松本山雅のサポーターは素晴らしいですね!
試合開始前から、試合中、そして試合終了後に至るまで、終始、選手たちを支える声を出し続けていましたよね。
実際は、あのFKの辺りなど、声が止んでいる時間帯もあったようですが、それはおそらくわずかな時間だと思われます。
そして、何よりも感銘したのは、私が聞いた限り、自チームへの非難はおろか、広島へのブーイングさえも耳にしなかったことでした。
松本山雅のサポーターは、決して自己主張しようとはしません。只々、応援する松本山雅の選手たちが、自分の力を存分に発揮できるように、後ろから支えるだけです。

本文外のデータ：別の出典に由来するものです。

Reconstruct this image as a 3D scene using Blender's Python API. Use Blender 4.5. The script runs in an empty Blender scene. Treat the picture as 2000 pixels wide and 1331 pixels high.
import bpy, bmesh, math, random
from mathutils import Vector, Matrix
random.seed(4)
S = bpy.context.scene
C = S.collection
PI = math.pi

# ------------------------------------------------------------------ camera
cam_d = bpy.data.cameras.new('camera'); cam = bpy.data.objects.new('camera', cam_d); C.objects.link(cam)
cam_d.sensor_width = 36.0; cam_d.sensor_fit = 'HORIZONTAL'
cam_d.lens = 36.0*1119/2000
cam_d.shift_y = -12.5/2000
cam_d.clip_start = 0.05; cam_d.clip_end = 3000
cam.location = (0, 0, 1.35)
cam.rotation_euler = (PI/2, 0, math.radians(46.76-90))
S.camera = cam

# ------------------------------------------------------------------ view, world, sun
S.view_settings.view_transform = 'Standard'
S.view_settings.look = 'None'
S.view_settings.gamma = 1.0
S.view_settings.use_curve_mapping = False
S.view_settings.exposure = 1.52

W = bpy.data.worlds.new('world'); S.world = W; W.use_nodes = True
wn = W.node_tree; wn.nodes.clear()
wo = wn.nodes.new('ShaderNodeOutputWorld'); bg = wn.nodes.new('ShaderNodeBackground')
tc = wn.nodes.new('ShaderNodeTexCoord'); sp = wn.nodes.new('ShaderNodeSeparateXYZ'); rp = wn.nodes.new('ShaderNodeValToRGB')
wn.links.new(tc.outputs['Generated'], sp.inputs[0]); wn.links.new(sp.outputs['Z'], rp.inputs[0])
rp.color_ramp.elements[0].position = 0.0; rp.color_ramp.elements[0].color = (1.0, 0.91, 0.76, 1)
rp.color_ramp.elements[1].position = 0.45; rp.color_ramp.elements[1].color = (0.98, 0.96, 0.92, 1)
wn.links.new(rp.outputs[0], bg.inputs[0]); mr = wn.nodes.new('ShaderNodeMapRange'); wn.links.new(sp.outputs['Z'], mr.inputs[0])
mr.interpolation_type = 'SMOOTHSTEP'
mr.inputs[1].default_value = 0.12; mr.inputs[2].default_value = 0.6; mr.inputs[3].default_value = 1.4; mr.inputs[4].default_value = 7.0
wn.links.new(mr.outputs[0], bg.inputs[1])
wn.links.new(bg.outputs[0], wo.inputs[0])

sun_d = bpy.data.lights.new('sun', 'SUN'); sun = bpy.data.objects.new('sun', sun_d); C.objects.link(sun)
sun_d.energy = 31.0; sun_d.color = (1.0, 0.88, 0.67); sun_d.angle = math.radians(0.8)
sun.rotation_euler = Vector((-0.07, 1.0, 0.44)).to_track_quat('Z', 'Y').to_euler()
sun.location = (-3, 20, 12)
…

その様子が、私には新鮮で、素晴らしいと感じたのでした。
これからも変わらず、同じスタンスで応援を続けて欲しい。
そして、いつかサポーターのスタンダードとして、尊敬される存在にまで高めて欲しいと思います。
13.あとがき
今回も盛り沢山に色々と織り込んだので、長くなってしまいましたが、書きたいことはほぼ書き切ったと思います。いかがでしたでしょうか。
1つ疑問が。
プレビュー、レビューと、「松本山雅」と表記してきたのですが、少し縮めたいな(微笑)と思いました。
その場合、「松本」がいいのか「山雅」がいいのか? 別にどちらでもいいのか?
そこは助言して頂けると、今後助かります。
今回の試合、審判関係で微妙になりましたが、試合そのものはフェアでいい感じでした。
次の試合以降もこんな感じで、できればカードなしでお願いしたいです。
最後までお読み下さった皆様、ありがとうございました。